After one of the worst years in memory for commodity funds, even the few managers who found a way to make money last year say they expect a difficult start to 2015.

Collapsing oil and grain prices caused havoc for commodity funds in 2014, with the average actively managed fund in the Lipper Global Commodity sector losing 14.35 percent. Big names abandoned the field altogether, and investors redeemed billions.

A handful of managers were nevertheless able to exploit the sudden mid-year surge in volatility and the fall in prices. But even they expect a difficult 2015 with pressure on prices to fall further.

"It's the worst place to be, but a long/short fund still has a lot of opportunities," said Christian Gerlach, portfolio manager at Swiss & Global Asset Management, whose Julius Baer-branded commodity strategy was one of the few to perform well, up 6.09 percent in 2014.

Funds like Gerlach's can bet on prices going down as well as up. "It's a market neutral strategy, so we're always hedging our positions – that helps in such a bad long-only environment," Gerlach said, citing profitable shorts in grains, oil and sugar.

Other top performers in 2014 were systematic managed futures funds that use sophisticated computer models to crunch data.

Millburn Commodity and Man AHL Diversified both delivered returns of over 30 percent in a year that saw the worst performers lose more than 30 percent.

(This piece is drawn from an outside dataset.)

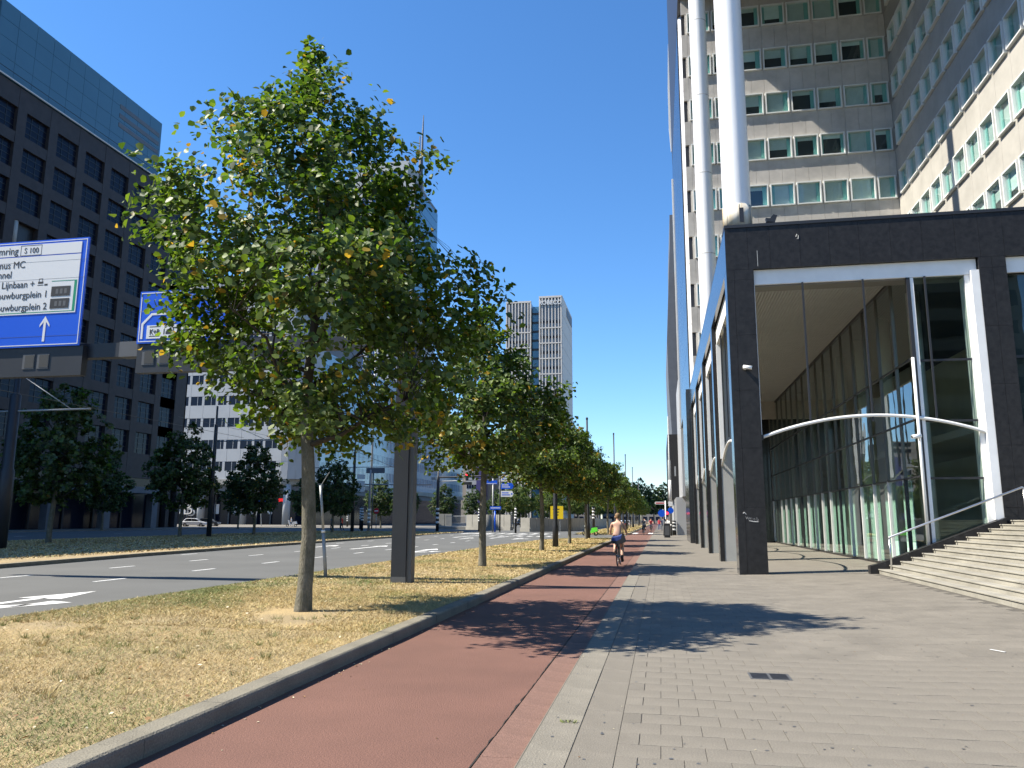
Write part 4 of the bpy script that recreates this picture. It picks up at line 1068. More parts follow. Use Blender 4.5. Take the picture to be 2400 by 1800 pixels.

"Our strategy made money by shorting energy and grains, probably similar to other CTAs (Commodity Trading Advisers), but we were also profitable in the first half when crude and other markets moved sideways," said Barry Goodman, executive director of trading at Millburn Ridgefield Corporation.

Millburn's models analyze up to 20 factors in each of the markets they trade, to generate signals that determine whether to go long or short and how big a position to take.

Going into 2015, Millburn's positions are relatively light, using less than 30 percent or so on average of the potential risk that could be deployed.

"Our models have become a bit more risk averse," Goodman said. "With only a few exceptions, like natural gas, signal strengths are relatively modest – there are few major short or long signals."

Gerlach echoed this, saying he had a low net exposure as he was short energy, long agriculture and flattish on metals: "We always start small and if we are profitable we leverage up. But we haven't yet found a real value market."

Gerlach believes drawdown management -- limiting the potential risk of bad bets -- will be even more important than in 2014: "We will look for things to bottom out -- it won't be the time for really massive short positions," he cautioned.

However, with volatility creating more divergence in performance among different classes of commodities, he believes it is worthwhile approaching the market again.